La porno-filosofia di Luciano Castellano
| di Giuseppe GalatoCome si fa a coinvolgere una classe indisciplinata a seguire una “noiosa” lezione di filosofia? Luciano Castellano ce lo illustra nel suo “Filosofia Di Classe” fra un porno-Schopenhauer, Feuerbach in salsa gay e Marx e Nietzsche intenti a frequentare Makπ e gite “distruzione”.
Scritto con toni colloquiali e ironici e con varie sferzate dialettali (tanto da poter ricordare per l’impostazione il più famoso “Io Speriamo Che Me La Cavo”), fra un riferimento al mondo del calcio ed uno a quello del sesso e dell’amore, tematiche che Castellano individua come alcune fra le principali fonti di interesse dei propri alunni, troppo distratti da un sistema telematico sempre più oppressivo fatto di pochezza culturale, di “Grandi Fratelli” e soubrette, di macchine costose, soldi e potere, il professore di filosofia lavora su più metri: se da un lato trasmette al lettore, in una maniera del tutto ludica e piacevole (un po’ come già accaduto nei trattati filosofici di Luciano De Crescenzo), concetti basilari della filosofia, dall’altro “Filosofia Di Classe” può essere accreditato come un “vademecum del professore”, essendo una sorta di romanzato trattato pedagogico su quello che è (o dovrebbe essere) il compito di un insegnante, e cioè coinvolgere gli alunni e far arrivare i concetti piuttosto che inacerbire il loro interesse (già di per sé annichilito da una società che programmaticamente tende a distruggere la cultura in modo da poter creare degli uomini-macchina con limitato libero arbitrio) con misere lezioni accademiche pro-voto.
«Gli studenti sono gli elettori di domani. Ritroveremo i furbi, gli scansafatiche, gl’impreparati, i mediocri incapaci di pensare con la propria testa a votare per i lestofanti».
Ma il “lavoro” di Castellano come comunicatore (prima con i propri studenti e poi con il lettore) non si ferma alla riflessione filosofica tout court. Perché Castellano, partendo dall’analisi dei concetti filosofici, li attualizza, li rende odierni e li applica alla realtà oggettiva: ne esce fuori una riflessione sulla nostra cultura contemporanea, sulla politica, sulla religione, sui valori di una società, quella occidentale, in repentino decadimento.
«Solo con lo studio, solo con la conoscenze critiche si può evitare di essere strumentalizzati da destra, sinistra e dal centro. Un cervello allenato con la cultura può salvarci, per esempio, dagli slogan partitici, dalla dittatura televisiva».
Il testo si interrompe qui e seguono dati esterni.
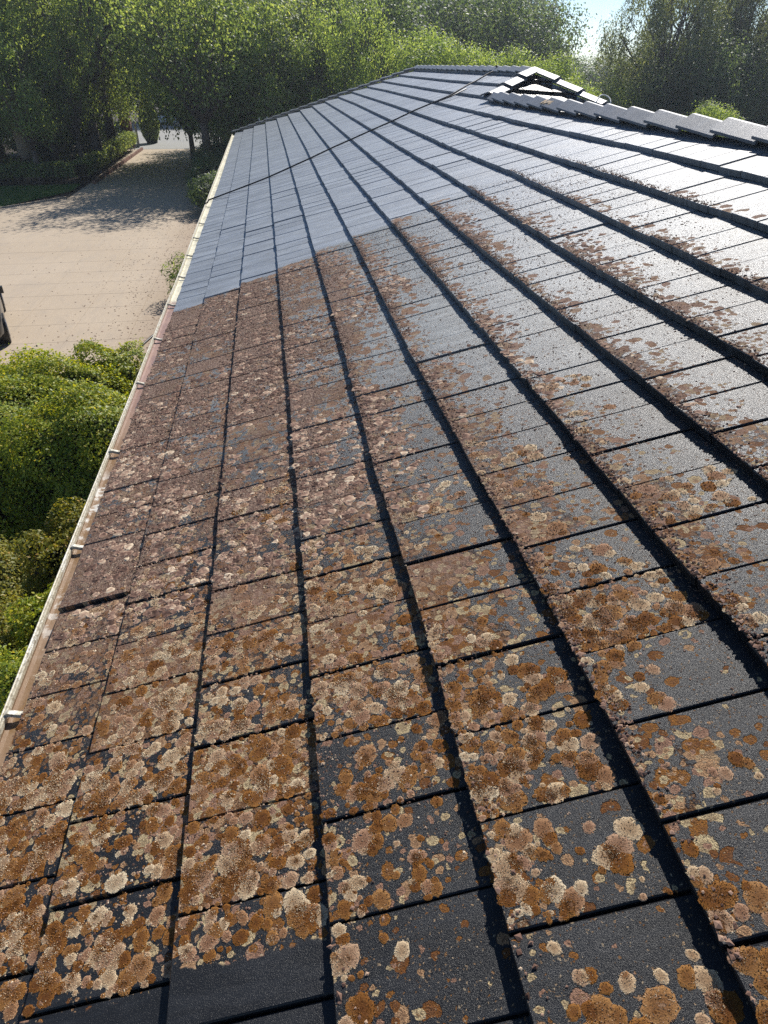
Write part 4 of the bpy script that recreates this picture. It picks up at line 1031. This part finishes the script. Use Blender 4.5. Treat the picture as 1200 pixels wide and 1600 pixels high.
def tree_proto(seed, h, rad, nl, leaf, mat, base=2.2, nlobes=16, lobe=(1.1, 1.9), asp=.55, droop=0.0, trunk_r=.2, core=.55, bark=M_BARK, lean=(0, 0), h0=None, narrow=1.0, sparse=0.0, strands=False):
    rng = random.Random(seed); g = np.random.default_rng(seed)
    C = []; RR = []
    cz = (base + h)/2; hz = (h - base)/2
    for i in range(nlobes):
        a = i*2.399 + rng.uniform(-.4, .4); zt = -0.85 + 1.75*(i+.5)/nlobes
        q = math.sqrt(max(0, 1-min(.98, abs(zt))**2)); rr = rad*q*rng.uniform(.45, .85)*narrow
        C.append((math.cos(a)*rr + lean[0]*(cz+zt*hz), math.sin(a)*rr + lean[1]*(cz+zt*hz), cz + zt*hz*.86)); RR.append(rng.uniform(*lobe))
    C = np.array(C); RR = np.array(RR)
    Ps = []; Ns = []; rn = []
    wts = RR**2/np.sum(RR**2)
    for c, r_, w in zip(C, RR, wts):
        m = int(nl*w); nt = max(8, m//18)
        D = g.normal(size=(nt, 3)); D /= np.linalg.norm(D, axis=1)[:, None]
        tw = c + D*(r_*(.55 + .5*g.uniform(0, 1, nt)[:, None]))*np.array([1, 1, .85])
        idx = g.integers(0, nt, m)
        sp = .20 + .09*r_
        if strands:
            t_ = g.uniform(0, 1, m)
            P = tw[idx] + g.normal(size=(m, 3))*sp*.35 + np.stack([0*t_, 0*t_, -t_*1.3], -1)
        else: P = tw[idx] + g.normal(size=(m, 3))*sp
        Ps.append(P); Ns.append(D[idx] + np.array([0, 0, .4])); rn.append(np.clip(g.normal(.45, .2, m) + (g.uniform(-.2, .25, nt))[idx], 0, 1))
    P = np.concatenate(Ps); Nn = np.concatenate(Ns); rn = np.concatenate(rn)
    keep = P[:, 2] > .3; P = P[keep]; Nn = Nn[keep]; rn = rn[keep]
    crown = quads_np('crown', leaves(P, Nn, leaf, asp, droop), mat, rn)
    tips = [tuple(C[i]) for i in range(len(C))]
    B = limbs(rng, tips, h0 or base*1.05, trunk_r, lean=lean)
    trunk = mesh('trunk', B.v, B.f, bark, True)
    return crown, trunk
PROTO = {
 'broad1': tree_proto(3, 8.4, 4.0, 24000, .17, M_LEAF_A, 1.6, 20, (1.2, 2.0), .6),
 'broad2': tree_proto(5, 8.7, 4.2, 24000, .18, M_LEAF_A, 1.9, 22, (1.2, 1.9), .55, .3),
 'dark': tree_proto(8, 9.4, 4.8, 30000, .20, M_LEAF_D, 1.0, 24, (1.4, 2.4), .6, trunk_r=.28),
 'poplar': tree_proto(12, 9.5, 2.9, 26000, .17, M_LEAF_B, 1.4, 20, (.7, 1.35), .5, -.4, narrow=1.0),
 'sunlit_spray': tree_proto(52, 9.0, 2.7, 9000, .17, M_LEAF_B, 1.8, 14, (.55, 1.15), .5, -.3),
 'gum': tree_proto(21, 12.5, 4.2, 26000, .22, M_LEAF_E, 2.6, 36, (.6, 1.2), .24, 1.4, trunk_r=.15, strands=True, h0=4.2, lean=(.04, 0)),
 'spread': tree_proto(41, 12.5, 5.8, 11500, .21, M_LEAF_A, 4.9, 26, (1.4, 2.3), .6, .2, trunk_r=.30, h0=4.0),
 'shade': tree_proto(31, 8.9, 4.6, 19000, .20, M_LEAF_A, 1.6, 24, (1.4, 2.2), .6, .4, trunk_r=.24),
}
LAB = {}
def tree(kind, x, y, s, label, cat='tree', group=None, rot=None, name=None, sz=None):
    cr, tr = PROTO[kind]
    t = empty(name or 'tree', (x, y, GZ), label=label, cat=cat, group=group)
    t.rotation_euler.z = rot if rot is not None else random.uniform(0, 6.28); t.scale = (s, s, sz or s)
    link('crown', cr, t); link('trunk', tr, t); return t
def px_x(px, Y):       # lateral position at distance Y of a column of the photograph (used only to survey tree positions)
    a = CAM_YAW; cp, sp = math.cos(CAM_PITCH), math.sin(CAM_PITCH)
    fw = Vector((math.sin(a)*cp, math.cos(a)*cp, -sp)); r = Vector((math.cos(a), -math.sin(a), 0)); up = r.cross(fw)
    d = fw*1050 + r*(px-600) + up*(700); return d.x*Y/d.y

# left group, over the garden
G1 = 'broadleaf trees over the garden left of the driveway'
tree('broad1', -15.4, 43.6, 1.0, 'leafy tree over the lawn at the left picture edge', group=G1)
tree('broad2', -12.6, 47.5, 1.02, 'leafy tree with low hanging leaves above the strap leaved bed', group=G1)
tree('broad1', -11.6, 54.0, .98, 'tree standing in the bed short of the gate pillar', group=G1, rot=2.0)
tree('shade', -16.8, 51.0, 1.0, 'big dark crowned tree behind the left garden bed', group=G1)
tree('broad2', -20.5, 47.0, 1.05, 'leafy tree beyond the left edge of the lawn', group=G1, rot=1.0)
tree('broad1', -13.2, 60.0, 1.1, 'tree behind the brick pillar left of the gate', group=G1, rot=4.0)
# forked pale trunk at the far left
t = empty('pale_trunk_tree', (-12.9, 42.6, GZ), label='old tree with a thick pale lopped trunk and one dark slanting limb', cat='tree')
B = Box(); B.tube([(0, 0, -.05), (.05, 0, 1.2), (.0, 0, 2.6), (-.05, 0, 3.9)], [.42, .34, .30, .26], 12); B.build('trunk', M_BARKP, t, True)
B = Box(); B.tube([(.15, 0, 3.3), (-.2, .1, 4.6), (-1.1, .2, 6.4), (-1.9, .3, 8.6)], [.17, .15, .11, .05], 8); B.build('limb', M_BARK, t, True)
link('crown', tree_proto(77, 9.0, 2.4, 9000, .15, M_LEAF_A, 6.2, 10, (.8, 1.3))[0], t)
# trees shading the driveway
G2 = 'trees whose shade falls over the driveway'
tree('shade', -1.2, 42.5, .96, 'dark dense tree beyond the end of the gutter', group=G2, rot=.4)
tree('broad2', -1.2, 50.0, 1.1, 'dense tree behind the timber post at the driveway mouth', group=G2, rot=2.2)
tree('shade', 2.8, 46.0, .98, 'dark tree directly behind the lower part of the far hip', group=G2, rot=3.3)
tree('shade', 1.6, 55.0, 1.1, 'tall dark tree set back behind the timber fence', group=G2, rot=5.0)
tree('broad1', -4.6, 47.0, .80, 'slender tree leaning its leaves over the shaded driveway', group=G2, rot=1.2, sz=1.02)
tree('spread', -9.9, 46.0, 1.0, 'wide crowned tree left of the driveway spreading over it near the lawn corner', group=G2, rot=0.7)
tree('spread', -10.2, 52.5, .98, 'wide crowned tree left of the driveway nearer the gate', group=G2, rot=2.9)
tree('spread', -3.1, 39.0, .70, 'smaller spreading tree right of the driveway close to the end of the gutter', group=G2, rot=1.6)
tree('spread', -2.4, 47.5, 1.0, 'wide crowned tree reaching over the driveway from the right', group=G2, rot=4.4)
for i, (x, y, s_, lb) in enumerate([(-12.8, 54.5, 1.3, 'dark bush in the garden just before the gate pillar'), (-16.0, 55.5, 1.5, 'dark bush between the trunks behind the garden bed'), (-19.3, 54.0, 1.6, 'dark bush deep in the garden on the far left'), (-14.2, 50.5, 1.2, 'dark bush under the leafy tree above the strap leaved bed'), (-18.0, 48.5, 1.3, 'dark bush right of the pale lopped trunk'), (-12.0, 58.8, 1.2, 'dark bush beside the gate pillar')]):
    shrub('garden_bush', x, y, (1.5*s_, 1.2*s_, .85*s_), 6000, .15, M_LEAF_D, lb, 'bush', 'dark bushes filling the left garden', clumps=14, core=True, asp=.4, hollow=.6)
# behind the roof
G3 = 'trees lined up behind the far hip'
for i, (px, Y, s, kd, lb) in enumerate([(470, 44, .95, 'broad2', 'dark leafy tree behind the middle of the far hip'), (560, 46, 1.0, 'dark', 'very dark tree behind the upper part of the far hip'),
        (640, 52, 1.0, 'dark', 'tall dark tree right behind the roof peak'), (735, 54, 1.05, 'dark', 'tall dark tree behind the far ridge'), (818, 56, .98, 'dark', 'dark tree just left of the patch of open sky'),
        (420, 60, 1.05, 'dark', 'tall dark tree beyond the street mouth'), (520, 62, 1.1, 'broad1', 'sunlit topped tree set back behind the far hip'), (340, 52, .98, 'broad2', 'low hanging tree right of the driveway mouth')]):
    tree(kd, px_x(px, Y), Y, s, lb, group=G3, rot=i*1.1)
G4 = 'bright green young trees behind the ridge'
for i, (px, Y, s, lb) in enumerate([(668, 36, .70, 'bright green young tree rising over the left end of the far ridge'), (725, 37, .66, 'bright green young tree above the middle of the far ridge'), (790, 35, .62, 'bright green young tree left of the white hip end'),
        (860, 36, .60, 'bright green young tree behind the white hip end'), (905, 33, .50, 'light green young tree under the open sky gap'), (372, 50, 0.95, 'light green tree showing bright leaves above the gutter end')]):
    tree('poplar', px_x(px, Y), Y, s, lb, group=G4, rot=i*1.7)
# right: gum trees against the sky
for i, (px, Y, s_, sz, lb) in enumerate([(18, 40.5, .80, .86, 'tree added as sunlit sprays over the lawn at the far left'), (95, 43.5, .62, .98, 'tree added as sunlit sprays behind the lawn hedge corner'), (352, 40.5, .62, .80, 'tree added as sunlit sprays above the end of the gutter'),
        (420, 39.5, .70, .90, 'tree added as sunlit sprays behind the lower part of the far hip'), (492, 40.5, .66, .86, 'tree added as sunlit sprays behind the middle of the far hip'), (560, 39.0, .66, .93, 'tree added as sunlit sprays behind the upper part of the far hip')]):
    tree('sunlit_spray', px_x(px, Y), Y, s_, lb, group='trees added as bright sunlit sprays among the dark ones', rot=i*1.9, sz=sz)  # added trees: bright leaf colour stands in for sunlit sprays
G5 = 'thin gum trees against the sky on the right'
for i, (px, Y, s, lb) in enumerate([(1035, 42, .90, 'gum tree with a clear forking trunk beside the sky gap'), (1095, 46, 1.0, 'tall gum tree in the middle of the right hand group'), (1160, 43, .95, 'gum tree second from the right picture edge'), (1225, 45, 1.0, 'gum tree at the right picture edge')]):
    tree('gum', px_x(px, Y), Y, s, lb, group=G5, rot=i*2.1, name='gum_tree')
G6 = 'low dark trees filling below the gum trees'
for i, (px, Y, s, sz, kd, lb) in enumerate([(975, 41, .50, .52, 'broad1', 'low tree at the foot of the gum beside the sky gap'), (1040, 44, .72, .70, 'dark', 'low dark tree between the first two gums'), (1105, 40, .62, .68, 'dark', 'low dark tree behind the middle of the near ridge'), (1180, 42, .72, .66, 'dark', 'low dark tree behind the slanting metal pole'), (1255, 44, .72, .60, 'dark', 'low dark tree beyond the right picture edge')]):
    tree(kd, px_x(px, Y), Y, s, lb, group=G6, rot=i*1.3, sz=sz)
tree('poplar', px_x(1132, 30), 30, .42, 'small bright bush tree poking up behind the ridge near the metal pole', rot=2.0)
# beyond the street
G7 = 'big trees across the street'
for i in range(19):
    x = -52 + i*6.6
    tree('dark', x, 88 + 3*math.sin(i*2.1), 1.28 + .12*math.sin(i*3.7), ['first', 'second', 'third', 'fourth', 'fifth', 'sixth', 'seventh', 'eighth', 'ninth', 'tenth', 'eleventh', 'twelfth', 'thirteenth', 'fourteenth', 'fifteenth', 'sixteenth', 'seventeenth', 'eighteenth', 'nineteenth'][i] + ' from the left of the big trees across the street', group=G7, rot=i*.9, sz=.66 if x > 30 else None)

# ------------------------------------------------------------------ haze: closed box of thin air added round everything for the lens's veiling glare
hz = bpy.data.materials.new('haze_veil'); hz.use_nodes = True; ht = hz.node_tree
for nd in list(ht.nodes): ht.nodes.remove(nd)
ho = ht.nodes.new('ShaderNodeOutputMaterial'); hv = ht.nodes.new('ShaderNodeVolumePrincipled')
hv.inputs['Color'].default_value = (0.80, 0.88, 1.0, 1); hv.inputs['Density'].default_value = HAZE; hv.inputs['Anisotropy'].default_value = 0.55
ht.links.new(hv.outputs[0], ho.inputs['Volume'])
B = Box(); B.box(-310, 310, -110, 410, -6.4, 13.5); B.build('haze', hz, kind='stuff')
Nonostante la forma un po’ acerba ed alcune esagerazioni nell’uso della volgarità (a volte consona al contesto, a volte del tutto gratuita) come vettore sociale per far cogliere il messaggio in maniera diretta, da bar, creando un rapporto più umano con l’interlocutore, “Filosofia Di Classe” è un libro da premiare per la tenacia di una persona, Luciano Castellano, che non si arrende di fronte ai muri che possono crearsi nella comunicazione (e di questi tempi sono forse più che mai alti) ma cerca una via alterna per arrivare al proprio interlocutore. Alunno o lettore che sia.
«Eppure a questi scaldabagni, alle cellulariste senza vocali, alle chiacchiaresse cornacchie io voglio bene, benché non apprezzino la filosofia. Perché abbandonati da una società, da un mondo politico che non scommette sul futuro, sull’avvenire dei giovani. Perché la scuola superiore, in attesa di una vera riforma organica, è un malato terminale. Perché mi appaiono fragilini sotto l’aspetto emotivo, nonostante l’apparenza e il loro fisicaccio; già precari in tutto a diciotto diciannove anni. Forse, se non cambierà qualcosa, i miei studenti saranno, tra dieci, massimo venti anni, i badanti dei cinesi, degli indiani, i “polacchi” dei giapponesi».